## START Supplied information

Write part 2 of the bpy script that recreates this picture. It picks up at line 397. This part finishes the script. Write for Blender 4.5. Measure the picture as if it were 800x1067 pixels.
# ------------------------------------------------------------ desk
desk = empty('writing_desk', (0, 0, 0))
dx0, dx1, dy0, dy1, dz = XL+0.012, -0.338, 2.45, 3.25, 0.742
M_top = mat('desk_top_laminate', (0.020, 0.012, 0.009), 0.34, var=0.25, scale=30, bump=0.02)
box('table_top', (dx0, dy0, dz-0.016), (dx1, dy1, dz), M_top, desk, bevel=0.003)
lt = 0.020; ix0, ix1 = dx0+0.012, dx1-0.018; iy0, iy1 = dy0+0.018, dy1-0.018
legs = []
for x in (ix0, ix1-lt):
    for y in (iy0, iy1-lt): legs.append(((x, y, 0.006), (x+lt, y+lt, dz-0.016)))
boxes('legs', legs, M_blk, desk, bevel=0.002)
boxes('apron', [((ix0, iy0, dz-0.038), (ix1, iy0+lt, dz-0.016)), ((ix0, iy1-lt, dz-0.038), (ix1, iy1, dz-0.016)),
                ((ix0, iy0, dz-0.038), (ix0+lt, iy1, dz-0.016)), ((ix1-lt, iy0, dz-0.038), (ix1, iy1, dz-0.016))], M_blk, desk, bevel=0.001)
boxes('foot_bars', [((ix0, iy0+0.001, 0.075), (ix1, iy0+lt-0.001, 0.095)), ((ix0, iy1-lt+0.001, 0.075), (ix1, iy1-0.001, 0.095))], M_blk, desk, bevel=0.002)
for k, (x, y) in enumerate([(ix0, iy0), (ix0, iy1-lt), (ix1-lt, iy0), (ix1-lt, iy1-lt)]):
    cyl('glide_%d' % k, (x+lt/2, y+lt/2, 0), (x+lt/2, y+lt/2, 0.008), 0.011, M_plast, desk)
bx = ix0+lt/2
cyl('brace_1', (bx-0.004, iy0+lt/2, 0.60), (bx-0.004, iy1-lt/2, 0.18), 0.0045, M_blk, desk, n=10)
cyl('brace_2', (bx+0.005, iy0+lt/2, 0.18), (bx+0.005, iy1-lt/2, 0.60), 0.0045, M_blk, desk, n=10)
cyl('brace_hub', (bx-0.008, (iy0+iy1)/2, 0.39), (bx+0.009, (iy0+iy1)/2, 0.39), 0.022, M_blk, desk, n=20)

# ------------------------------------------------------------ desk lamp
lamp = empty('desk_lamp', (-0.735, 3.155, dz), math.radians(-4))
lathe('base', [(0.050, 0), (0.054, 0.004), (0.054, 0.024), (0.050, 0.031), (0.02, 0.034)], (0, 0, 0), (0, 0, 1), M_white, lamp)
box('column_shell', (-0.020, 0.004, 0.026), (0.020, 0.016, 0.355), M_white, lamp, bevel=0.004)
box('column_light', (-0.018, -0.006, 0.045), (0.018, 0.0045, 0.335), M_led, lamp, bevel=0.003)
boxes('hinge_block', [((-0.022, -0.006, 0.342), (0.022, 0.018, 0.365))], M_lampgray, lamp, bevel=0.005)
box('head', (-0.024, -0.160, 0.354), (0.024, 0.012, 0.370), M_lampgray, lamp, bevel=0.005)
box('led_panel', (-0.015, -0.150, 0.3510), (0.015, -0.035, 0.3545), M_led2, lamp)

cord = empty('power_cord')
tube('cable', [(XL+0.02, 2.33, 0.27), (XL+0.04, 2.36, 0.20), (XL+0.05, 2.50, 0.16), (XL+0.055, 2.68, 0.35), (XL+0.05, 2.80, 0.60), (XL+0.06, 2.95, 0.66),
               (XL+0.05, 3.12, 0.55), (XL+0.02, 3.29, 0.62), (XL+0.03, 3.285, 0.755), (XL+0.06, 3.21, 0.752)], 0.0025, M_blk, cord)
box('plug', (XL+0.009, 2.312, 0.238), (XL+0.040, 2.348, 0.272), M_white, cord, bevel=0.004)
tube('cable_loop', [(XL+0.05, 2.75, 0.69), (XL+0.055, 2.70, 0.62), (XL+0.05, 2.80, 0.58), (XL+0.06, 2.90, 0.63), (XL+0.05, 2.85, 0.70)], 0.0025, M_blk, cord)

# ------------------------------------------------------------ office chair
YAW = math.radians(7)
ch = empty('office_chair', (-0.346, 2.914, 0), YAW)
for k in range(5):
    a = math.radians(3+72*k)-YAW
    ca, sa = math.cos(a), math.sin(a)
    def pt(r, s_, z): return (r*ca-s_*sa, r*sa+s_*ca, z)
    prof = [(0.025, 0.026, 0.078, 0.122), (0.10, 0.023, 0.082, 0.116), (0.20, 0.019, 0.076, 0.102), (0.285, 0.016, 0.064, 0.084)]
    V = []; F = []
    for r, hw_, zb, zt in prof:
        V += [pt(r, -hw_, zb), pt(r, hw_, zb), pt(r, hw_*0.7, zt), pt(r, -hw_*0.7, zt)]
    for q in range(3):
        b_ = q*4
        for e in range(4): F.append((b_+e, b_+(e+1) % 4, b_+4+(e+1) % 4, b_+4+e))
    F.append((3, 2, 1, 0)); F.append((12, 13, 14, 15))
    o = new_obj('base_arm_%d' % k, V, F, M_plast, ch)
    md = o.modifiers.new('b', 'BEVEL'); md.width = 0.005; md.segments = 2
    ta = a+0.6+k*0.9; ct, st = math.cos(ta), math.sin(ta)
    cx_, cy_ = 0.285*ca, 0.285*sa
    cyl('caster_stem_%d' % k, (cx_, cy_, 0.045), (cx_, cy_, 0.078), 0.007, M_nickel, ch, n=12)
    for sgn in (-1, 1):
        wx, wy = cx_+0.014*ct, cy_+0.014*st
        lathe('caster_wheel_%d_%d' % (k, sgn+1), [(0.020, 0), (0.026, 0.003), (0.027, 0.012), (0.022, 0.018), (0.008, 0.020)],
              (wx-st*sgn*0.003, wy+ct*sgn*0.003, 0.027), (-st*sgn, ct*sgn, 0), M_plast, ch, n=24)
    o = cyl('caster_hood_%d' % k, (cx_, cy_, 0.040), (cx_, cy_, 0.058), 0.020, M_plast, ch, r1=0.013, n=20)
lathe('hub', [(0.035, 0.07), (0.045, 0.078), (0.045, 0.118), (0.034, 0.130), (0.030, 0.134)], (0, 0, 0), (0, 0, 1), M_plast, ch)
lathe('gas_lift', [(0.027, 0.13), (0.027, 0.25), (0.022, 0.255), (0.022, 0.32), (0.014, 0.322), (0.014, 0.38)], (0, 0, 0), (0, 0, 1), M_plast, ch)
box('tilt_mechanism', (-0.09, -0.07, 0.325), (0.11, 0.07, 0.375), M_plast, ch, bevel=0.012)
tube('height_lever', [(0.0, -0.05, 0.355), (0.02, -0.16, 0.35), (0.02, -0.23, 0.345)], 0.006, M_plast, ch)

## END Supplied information

[The task]
Print the whole listing exactly as it is.

[Result for this task]
Write part 2 of the bpy script that recreates this picture. It picks up at line 397. This part finishes the script. Write for Blender 4.5. Measure the picture as if it were 800x1067 pixels.
# ------------------------------------------------------------ desk
desk = empty('writing_desk', (0, 0, 0))
dx0, dx1, dy0, dy1, dz = XL+0.012, -0.338, 2.45, 3.25, 0.742
M_top = mat('desk_top_laminate', (0.020, 0.012, 0.009), 0.34, var=0.25, scale=30, bump=0.02)
box('table_top', (dx0, dy0, dz-0.016), (dx1, dy1, dz), M_top, desk, bevel=0.003)
lt = 0.020; ix0, ix1 = dx0+0.012, dx1-0.018; iy0, iy1 = dy0+0.018, dy1-0.018
legs = []
for x in (ix0, ix1-lt):
    for y in (iy0, iy1-lt): legs.append(((x, y, 0.006), (x+lt, y+lt, dz-0.016)))
boxes('legs', legs, M_blk, desk, bevel=0.002)
boxes('apron', [((ix0, iy0, dz-0.038), (ix1, iy0+lt, dz-0.016)), ((ix0, iy1-lt, dz-0.038), (ix1, iy1, dz-0.016)),
                ((ix0, iy0, dz-0.038), (ix0+lt, iy1, dz-0.016)), ((ix1-lt, iy0, dz-0.038), (ix1, iy1, dz-0.016))], M_blk, desk, bevel=0.001)
boxes('foot_bars', [((ix0, iy0+0.001, 0.075), (ix1, iy0+lt-0.001, 0.095)), ((ix0, iy1-lt+0.001, 0.075), (ix1, iy1-0.001, 0.095))], M_blk, desk, bevel=0.002)
for k, (x, y) in enumerate([(ix0, iy0), (ix0, iy1-lt), (ix1-lt, iy0), (ix1-lt, iy1-lt)]):
    cyl('glide_%d' % k, (x+lt/2, y+lt/2, 0), (x+lt/2, y+lt/2, 0.008), 0.011, M_plast, desk)
bx = ix0+lt/2
cyl('brace_1', (bx-0.004, iy0+lt/2, 0.60), (bx-0.004, iy1-lt/2, 0.18), 0.0045, M_blk, desk, n=10)
cyl('brace_2', (bx+0.005, iy0+lt/2, 0.18), (bx+0.005, iy1-lt/2, 0.60), 0.0045, M_blk, desk, n=10)
cyl('brace_hub', (bx-0.008, (iy0+iy1)/2, 0.39), (bx+0.009, (iy0+iy1)/2, 0.39), 0.022, M_blk, desk, n=20)

# ------------------------------------------------------------ desk lamp
lamp = empty('desk_lamp', (-0.735, 3.155, dz), math.radians(-4))
lathe('base', [(0.050, 0), (0.054, 0.004), (0.054, 0.024), (0.050, 0.031), (0.02, 0.034)], (0, 0, 0), (0, 0, 1), M_white, lamp)
box('column_shell', (-0.020, 0.004, 0.026), (0.020, 0.016, 0.355), M_white, lamp, bevel=0.004)
box('column_light', (-0.018, -0.006, 0.045), (0.018, 0.0045, 0.335), M_led, lamp, bevel=0.003)
boxes('hinge_block', [((-0.022, -0.006, 0.342), (0.022, 0.018, 0.365))], M_lampgray, lamp, bevel=0.005)
box('head', (-0.024, -0.160, 0.354), (0.024, 0.012, 0.370), M_lampgray, lamp, bevel=0.005)
box('led_panel', (-0.015, -0.150, 0.3510), (0.015, -0.035, 0.3545), M_led2, lamp)

cord = empty('power_cord')
tube('cable', [(XL+0.02, 2.33, 0.27), (XL+0.04, 2.36, 0.20), (XL+0.05, 2.50, 0.16), (XL+0.055, 2.68, 0.35), (XL+0.05, 2.80, 0.60), (XL+0.06, 2.95, 0.66),
               (XL+0.05, 3.12, 0.55), (XL+0.02, 3.29, 0.62), (XL+0.03, 3.285, 0.755), (XL+0.06, 3.21, 0.752)], 0.0025, M_blk, cord)
box('plug', (XL+0.009, 2.312, 0.238), (XL+0.040, 2.348, 0.272), M_white, cord, bevel=0.004)
tube('cable_loop', [(XL+0.05, 2.75, 0.69), (XL+0.055, 2.70, 0.62), (XL+0.05, 2.80, 0.58), (XL+0.06, 2.90, 0.63), (XL+0.05, 2.85, 0.70)], 0.0025, M_blk, cord)

# ------------------------------------------------------------ office chair
YAW = math.radians(7)
ch = empty('office_chair', (-0.346, 2.914, 0), YAW)
for k in range(5):
    a = math.radians(3+72*k)-YAW
    ca, sa = math.cos(a), math.sin(a)
    def pt(r, s_, z): return (r*ca-s_*sa, r*sa+s_*ca, z)
    prof = [(0.025, 0.026, 0.078, 0.122), (0.10, 0.023, 0.082, 0.116), (0.20, 0.019, 0.076, 0.102), (0.285, 0.016, 0.064, 0.084)]
    V = []; F = []
    for r, hw_, zb, zt in prof:
        V += [pt(r, -hw_, zb), pt(r, hw_, zb), pt(r, hw_*0.7, zt), pt(r, -hw_*0.7, zt)]
    for q in range(3):
        b_ = q*4
        for e in range(4): F.append((b_+e, b_+(e+1) % 4, b_+4+(e+1) % 4, b_+4+e))
    F.append((3, 2, 1, 0)); F.append((12, 13, 14, 15))
    o = new_obj('base_arm_%d' % k, V, F, M_plast, ch)
    md = o.modifiers.new('b', 'BEVEL'); md.width = 0.005; md.segments = 2
    ta = a+0.6+k*0.9; ct, st = math.cos(ta), math.sin(ta)
    cx_, cy_ = 0.285*ca, 0.285*sa
    cyl('caster_stem_%d' % k, (cx_, cy_, 0.045), (cx_, cy_, 0.078), 0.007, M_nickel, ch, n=12)
    for sgn in (-1, 1):
        wx, wy = cx_+0.014*ct, cy_+0.014*st
        lathe('caster_wheel_%d_%d' % (k, sgn+1), [(0.020, 0), (0.026, 0.003), (0.027, 0.012), (0.022, 0.018), (0.008, 0.020)],
              (wx-st*sgn*0.003, wy+ct*sgn*0.003, 0.027), (-st*sgn, ct*sgn, 0), M_plast, ch, n=24)
    o = cyl('caster_hood_%d' % k, (cx_, cy_, 0.040), (cx_, cy_, 0.058), 0.020, M_plast, ch, r1=0.013, n=20)
lathe('hub', [(0.035, 0.07), (0.045, 0.078), (0.045, 0.118), (0.034, 0.130), (0.030, 0.134)], (0, 0, 0), (0, 0, 1), M_plast, ch)
lathe('gas_lift', [(0.027, 0.13), (0.027, 0.25), (0.022, 0.255), (0.022, 0.32), (0.014, 0.322), (0.014, 0.38)], (0, 0, 0), (0, 0, 1), M_plast, ch)
box('tilt_mechanism', (-0.09, -0.07, 0.325), (0.11, 0.07, 0.375), M_plast, ch, bevel=0.012)
tube('height_lever', [(0.0, -0.05, 0.355), (0.02, -0.16, 0.35), (0.02, -0.23, 0.345)], 0.006, M_plast, ch)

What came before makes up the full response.